[meteorite-list] What Smacks Into Ceres Stays On Ceres

[Ron Baalke]

https://news.brown.edu/articles/2015/10/ceres

What smacks into Ceres stays on Ceres
Brown University
Contact: Kevin Stacey   401-863-3766
October 14, 2015   

Ceres, the largest object in the asteroid belt and closest dwarf planet 
to Earth, had been remarkable for its plain surface. New research suggests 
that most of the material that has struck Ceres in high-speed collisions 
has stuck - billions of years worth of meteorite material.

PROVIDENCE, R.I. [Brown University] - A new set of high-velocity impact 
experiments suggests that the dwarf planet Ceres may be something of a 
cosmic dartboard: Projectiles that slam into it  tend to stick.

The experiments, performed using the Vertical Gun Range at NASA's Ames 
Research Center, suggest that when asteroids and other impactors hit Ceres, 
much of the impact material remains on the surface instead of bouncing 
off into space. The findings suggest the surface of Ceres could consist 
largely of a mish-mash of meteoritic material collected over billions 
of years of bombardment.

The research, by Terik Daly and Peter Schultz of Brown University, is 
published in Geophysical Research Letters .

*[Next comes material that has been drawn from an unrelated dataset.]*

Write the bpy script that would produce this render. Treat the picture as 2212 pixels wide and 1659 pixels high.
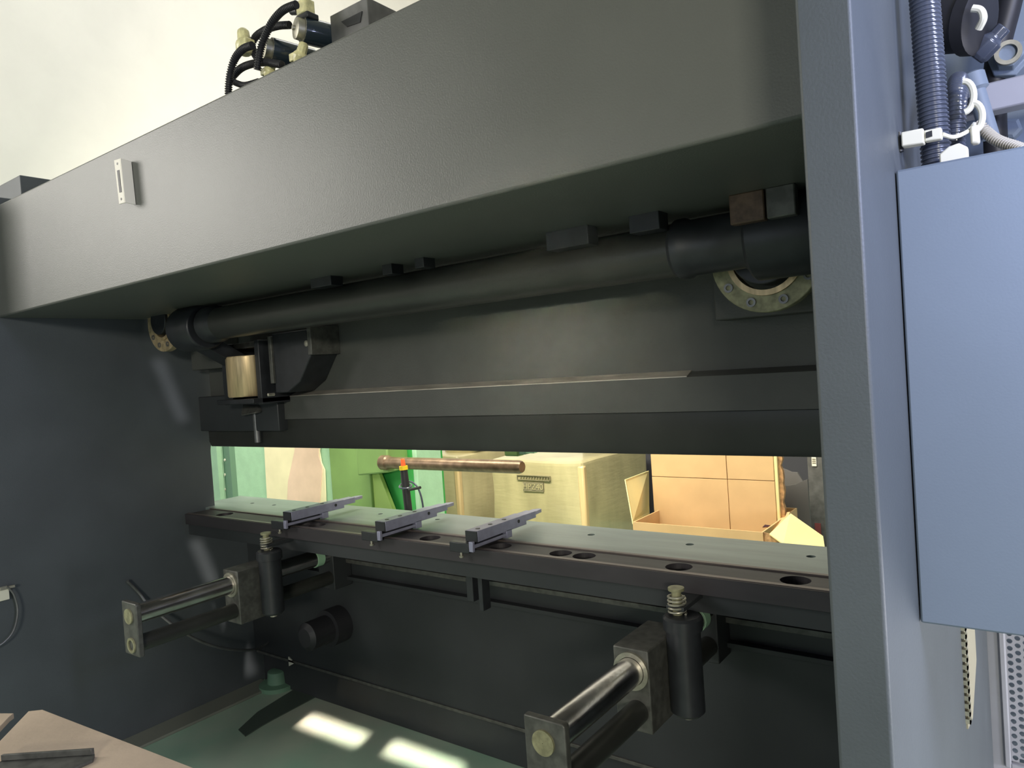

Ceres is the largest object in the asteroid belt and the nearest dwarf 
planet to Earth. Until the recent arrival of the Dawn spacecraft, all 
that was known about Ceres came from telescopic observations. The observations 
showed Ceres to be mysteriously low in density, suggesting it is made 
either of very porous silicate material, or perhaps contains a large layer 
of water ice. Observations of its surface were remarkable as well - largely 
for being unremarkable.

"It's really bland in the telescopic observations," said Daly, a Ph.D. 
student at Brown and the study's lead author. "It's like someone took 
a single color of spray paint and sprayed the whole thing. When we think 
about what might have caused this homogeneous surface, our thoughts turn 
to impact processes."

And to understand impact processes, the researchers turned to NASA's Vertical 
Gun Range, a cannon with a 14-foot barrel that can launch projectiles 
at up to 16,000 miles per hour. For this work, Daly and Schultz wanted 
to simulate impacts into low-density surfaces that mimic the two broad 
possibilities for the composition of Ceres' surface: porous silicate 
or icy.

"The idea was to look at those two end-member cases, because we really 
don't know yet exactly what Ceres is like," Daly said.

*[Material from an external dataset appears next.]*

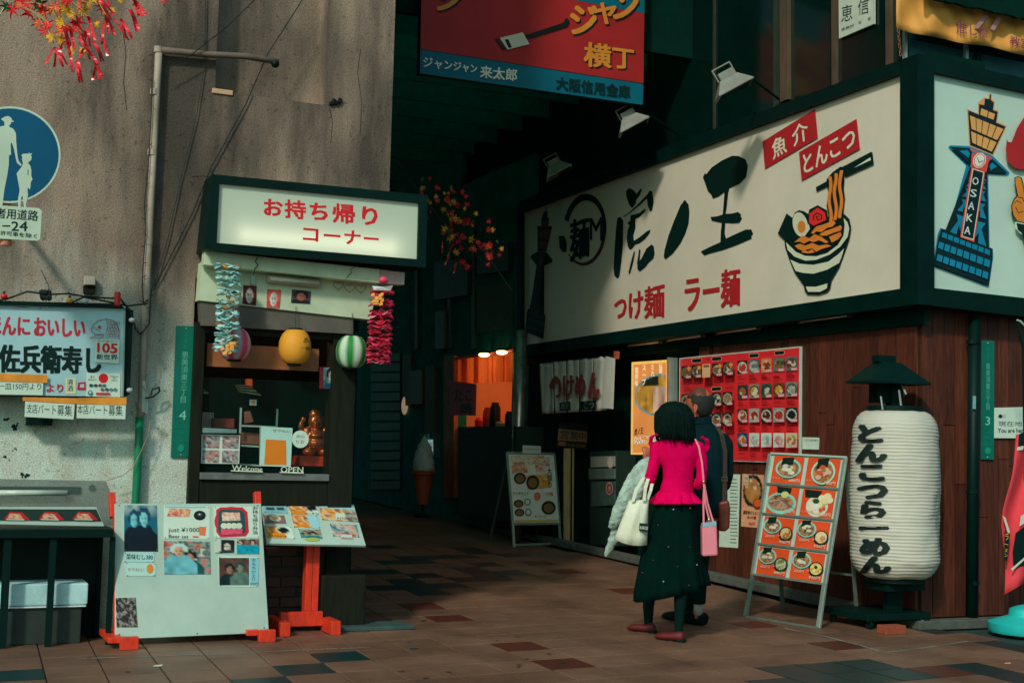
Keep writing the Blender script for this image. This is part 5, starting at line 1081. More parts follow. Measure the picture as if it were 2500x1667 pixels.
def e1(A):
    A.pic(noisy([c(205, 120, 40), c(225, 190, 150), c(190, 60, 60), c(225, 150, 130)], 4, 6), [(575, 225), (768, 232), (755, 305), (550, 300)], 14, 7); A.poly(c(120, 180, 180), [(550, 205), (905, 210), (905, 222), (552, 220)]); A.ell(c(10, 28, 30), 850, 290, 55, 44); A.ell(c(60, 70, 64), 850, 282, 26, 18); A.ell(WP, 848, 280, 8, 6)
    A.text(INK, 'just ¥1000', [(565, 400), (845, 400), (845, 450), (565, 452)]); A.text(INK, 'Beer set', [(568, 462), (748, 468), (745, 498), (568, 494)]); A.poly(c(205, 110, 60), [(842, 390), (905, 395), (898, 470), (846, 465)]); A.poly(WP, [(840, 375), (905, 380), (905, 395), (842, 390)]); A.poly(c(205, 90, 90), [(785, 476), (838, 478), (838, 490), (785, 488)])
pin([(525, 197), (942, 208), (940, 508), (522, 500)], 'pinned_menu', 'white sheet reading just 1000 yen beer set at the top middle of the board', 'notice', None, extra=e1)
def e2(A):
    A.ell(c(190, 40, 52), 1138, 345, 155, 135, n=28); A.poly(c(190, 40, 52), [(1000, 240), (1040, 215), (1240, 215), (1285, 260), (1298, 440), (1270, 480), (1040, 490), (1000, 440)]); A.poly(c(34, 72, 74), [(1020, 262), (1050, 235), (1230, 240), (1260, 270), (1272, 430), (1250, 462), (1050, 470), (1018, 430)])
    A.pic(noisy([c(190, 50, 60), c(225, 150, 120), c(205, 200, 180), c(190, 110, 60)], 6, 7), [(1050, 262), (1215, 262), (1222, 335), (1055, 342)], 12, 6); 
    for k in range(4): A.ell(c(190, 200, 172), 1070+k*46, 385, 30, 28, n=12)
    A.pic(noisy([c(205, 50, 90), c(225, 90, 110)], 8, 5), [(1040, 415), (1240, 410), (1240, 458), (1050, 468)], 10, 4); A.text(INK, 'お持ち帰り弁当', [(1330, 205), (1380, 205), (1380, 460), (1330, 460)], vertical=True)
pin([(976, 206), (1392, 210), (1396, 492), (985, 495)], 'pinned_menu', 'sheet with a red bento box picture at the top right of the board', 'notice', None, extra=e2)
wbg = noisy([c(60, 70, 60), c(190, 80, 60), c(130, 150, 140), c(30, 60, 60), c(190, 190, 170)], 12, 7)
pin([(520, 522), (942, 526), (950, 825), (525, 826)], 'pinned_photo', 'wide photo of a cook in a white cap beside another person, mid board', 'photo', heads(wbg, [(.56, .46, .13, c(20, 20, 24), c(190, 130, 105), c(20, 90, 92)), (.32, .27, .17, c(170, 200, 195), SKN, c(110, 190, 200))]), n=(26, 20))
pin([(990, 510), (1165, 514), (1163, 630), (992, 634)], 'pinned_photo', 'small photo of a long haired woman under the bento sheet, left of a pair', 'photo', heads(lambda u, v: c(180, 190, 175) if u < .3 else c(24, 28, 28), [(.62, .45, .3, c(24, 24, 24), c(225, 200, 185), c(40, 60, 60))]), n=(12, 10))
pin([(1183, 504), (1390, 506), (1392, 640), (1188, 640)], 'pinned_photo', 'small photo of people in bright blue shirts under the bento sheet, right of a pair', 'photo', heads(noisy([c(190, 190, 170), c(40, 50, 50), c(170, 110, 90)], 3, 6), [(.18, .22, .14, c(30, 30, 30), SKN, c(0, 160, 185)), (.72, .2, .14, c(30, 30, 30), SKN, c(0, 160, 185))]), n=(16, 12))
pin([(1020, 660), (1392, 668), (1380, 940), (1028, 936)], 'pinned_photo', 'dim restaurant group photo with blue handwritten strip at the right of the board', 'photo', None, extra=lambda A: (A.pic(heads(noisy([c(40, 50, 46), c(90, 50, 40), c(60, 90, 84)], 6, 6), [(.35, .4, .16, c(16, 20, 20), c(150, 110, 90), c(10, 40, 44)), (.7, .35, .15, c(30, 60, 56), c(120, 130, 110), c(90, 120, 110))]), [(1025, 676), (1300, 676), (1300, 926), (1030, 926)], 18, 18), A.poly(c(120, 180, 190), [(1305, 674), (1388, 674), (1382, 934), (1306, 930)]), A.text(INK, 'おもちかえり', [(1325, 682), (1365, 682), (1362, 890), (1322, 890)], vertical=True), A.text(INK, '1000円', [(1312, 898), (1384, 900), (1380, 924), (1310, 922)])))
pin([(162, 628), (440, 630), (432, 715), (160, 712)], 'pinned_note', 'handwritten note priced 380 below the tall blue green photo', 'note', None, c(150, 195, 190), extra=lambda A: A.text(INK, '菜味むし380', [(180, 640), (425, 645), (422, 695), (180, 690)], bold=.012))
pin([(175, 722), (452, 728), (445, 840), (180, 842)], 'pinned_note', 'pale note with an orange patch, lower of two notes left on board', 'note', None, c(160, 200, 190), extra=lambda A: (A.text(c(170, 80, 60), 'せやねん!', [(192, 765), (342, 768), (340, 800), (192, 798)]), A.ell(c(220, 130, 50), 397, 775, 32, 44)))
pin([(82, 1042), (264, 1036), (284, 1306), (92, 1308)], 'pinned_photo', 'dark speckled photo alone at the lower left of the white board', 'photo', noisy([c(30, 34, 34), c(60, 50, 48), c(20, 26, 28), c(150, 150, 140), c(80, 60, 56)], 14, 11), n=(18, 24))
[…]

For the porous silicate case, the researchers launched impactors into 
a powdered pumice. For the icy case, they used two targets: snow, and 
snow covered by a thin veneer of fluffy silicate material, simulating 
the possibility the Ceres' ice sits below a silicate layer. They then 
blasted these targets with pebble-sized bits of basalt and aluminum, simulating 
both stony and metallic meteorites.

The study showed that in all cases, large proportions of the impact material 
remained in and around the impact crater. This was especially true in 
the icy case, Daly said.

"We show that when you have a vertical impact into snow - an analog for 
the porous ice we think might be just beneath the surface of Ceres - you 
can have about 77 percent of the impactor's mass stay in or near the crater."

The results were a bit of a surprise, said Schultz, who has studied impact 
processes for many years as professor of earth, environmental, and planetary 
sciences at Brown.

"This is really contrary to previous estimates for small bodies," Schultz 
said. "The thought was that you'd eject more material that you'd collect, 
but we show you can really deliver a ton of material."

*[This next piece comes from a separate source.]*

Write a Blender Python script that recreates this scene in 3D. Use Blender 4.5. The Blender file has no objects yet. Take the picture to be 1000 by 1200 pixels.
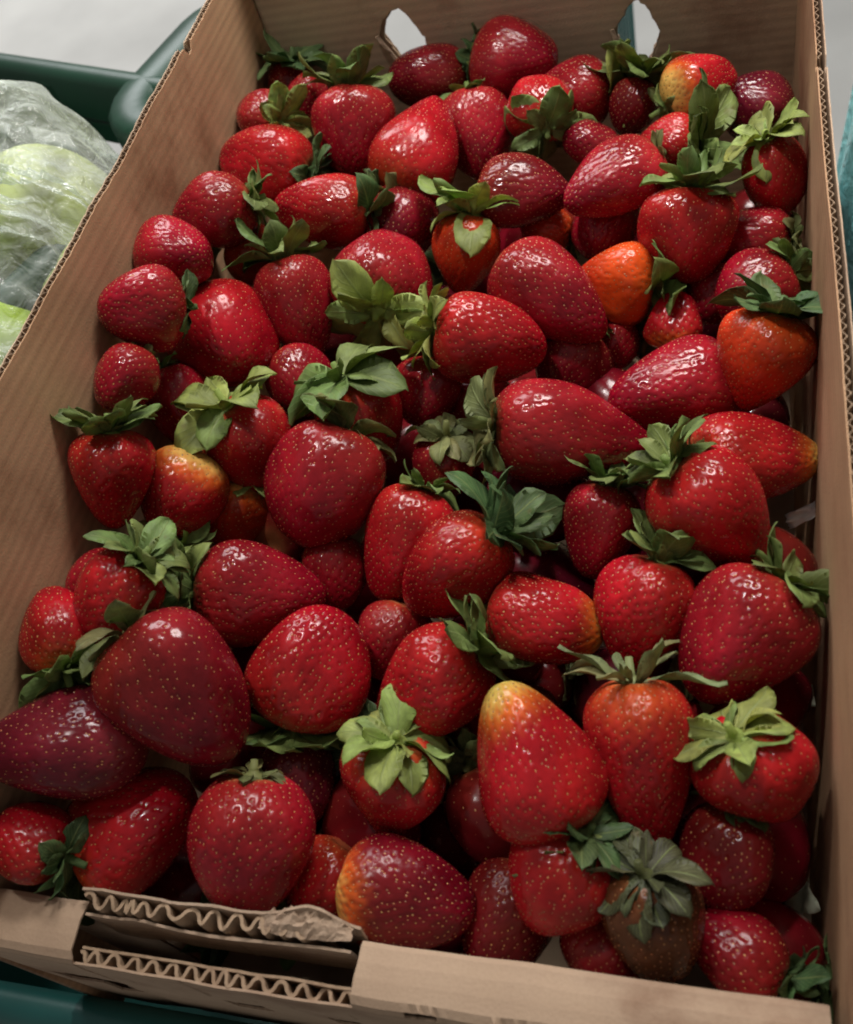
import bpy, bmesh, math, random
import numpy as np
from mathutils import Vector, Matrix, Quaternion, noise
from mathutils.geometry import delaunay_2d_cdt

# ------------------------------------------------------------------ camera, world, lamps, exposure
scene = bpy.context.scene
COL = scene.collection
PI = math.pi

cam_data = bpy.data.cameras.new('camera')
cam = bpy.data.objects.new('camera', cam_data)
COL.objects.link(cam)
cam_data.sensor_fit = 'VERTICAL'
cam_data.sensor_height = 36.0
cam_data.lens = 1155.0 / 1200.0 * 36.0
cam_data.clip_start = 0.01
cam_data.clip_end = 60.0
_cx = Vector((0.9573041, 0.1725349, -0.2319495))      # camera right
_cy = Vector((-0.0063646, 0.8147482, 0.5797800))      # camera up
_cz = Vector((0.2890128, -0.5535495, 0.7810599))      # camera back
_m = Matrix((_cx, _cy, _cz)).transposed().to_4x4()
_m.translation = Vector((0.111, -0.287, 0.92))
cam.matrix_world = _m
cam.location = _m.translation
cam_data.dof.use_dof = True
cam_data.dof.focus_distance = 0.40
cam_data.dof.aperture_fstop = 13.0
scene.camera = cam

world = bpy.data.worlds.new('World')
scene.world = world
world.use_nodes = True
_bg = world.node_tree.nodes['Background']
_bg.inputs['Color'].default_value = (1.0, 0.96, 0.93, 1)
_bg.inputs['Strength'].default_value = 0.215

def area_lamp(name, loc, target, sx, sy, energy, color, spread=180):
    d = bpy.data.lights.new(name, 'AREA')
    d.shape = 'RECTANGLE'; d.size = sx; d.size_y = sy
    d.energy = energy; d.color = color; d.spread = math.radians(spread)
    o = bpy.data.objects.new(name, d)
    COL.objects.link(o)
    o.location = loc
    o.rotation_euler = (Vector(target) - Vector(loc)).to_track_quat('-Z', 'Y').to_euler()
    return o

area_lamp('ceiling_panel', (0.18, 0.52, 1.45), (0.03, 0.20, 0.6), 0.36, 0.24, 3.2, (1.0, 0.96, 0.92), 98)
area_lamp('ceiling_lamp', (-0.20, 0.12, 1.75), (0.02, 0.14, 0.6), 0.09, 0.035, 0.75, (1.0, 0.96, 0.91), 60)
area_lamp('hall_light', (-1.5, 2.4, 2.6), (-1.1, 1.9, 0.0), 1.4, 1.4, 72, (0.97, 0.98, 1.0))

scene.view_settings.view_transform = 'Standard'
scene.view_settings.look = 'None'
scene.view_settings.gamma = 1.0
scene.view_settings.use_curve_mapping = False
scene.view_settings.exposure = 0.0
scene.cycles.use_denoising = True
scene.cycles.filter_width = 1.9
scene.cycles.adaptive_threshold = 0.02
scene.cycles.max_bounces = 6
scene.cycles.transparent_max_bounces = 16

# ------------------------------------------------------------------ helpers
def link(o, parent=None):
    COL.objects.link(o)
    if parent is not None:
        o.parent = parent
    return o

def mesh_obj(name, verts, faces, mat, parent=None, smooth=False):
    me = bpy.data.meshes.new(name)
    me.from_pydata([tuple(v) for v in verts], [], [tuple(f) for f in faces])
    me.validate()
    if smooth:
        me.polygons.foreach_set('use_smooth', [True] * len(me.polygons))
    me.materials.append(mat)
    return link(bpy.data.objects.new(name, me), parent)

def tag(o, label=None, category=None, group=None, kind=None):
    if label: o['label'] = label
    if category: o['category'] = category
    if group: o['group'] = group
    if kind: o['kind'] = kind
    return o

def empty(name, loc=(0, 0, 0)):
    o = bpy.data.objects.new(name, None)
    o.empty_display_size = 0.02
    o.location = loc
    return link(o)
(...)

The impact speeds used in the experiments were similar to speeds thought 
to be common in asteroid belt collisions. The findings suggest that a 
majority of impacts on porous bodies like Ceres cause an accumulation 
of impact material on the surface.

"People have thought that perhaps if an impact was unusually slow, then 
you could deliver this much material," Schultz said. "But what we're saying 
is that for a typical, average-speed impact in the asteroid belt, you're 
delivering a ton of material."

Over billions of years of such impacts, Ceres may have accumulated quite 
a bit of non-native material, Daly and Schultz said, much of it mixing 
together to create the relatively nondescript surface seen from telescopes. 
The researchers are hopeful that as the Dawn spacecraft scans the surface 
at much higher resolution, it might be able to pick out individual patches 
of this delivered material. That would help confirm the relevance of these 
experiments to celestial bodies, the researchers say.

The results have implications for missions that aim to return asteroid 
samples to Earth. Unless the landing sites are carefully chosen, the researchers 
say, those missions could end up with samples that aren't representative 
of the object's original material. To get that, it might be necessary 
to find an area where there has been a relatively recent impact.

"You can't do this like the old claw crane from the arcade," Schultz said. 
"You can't just reach down and grab whatever's there. You may need to 
find a fresh impact where perhaps the native stuff has been churned up."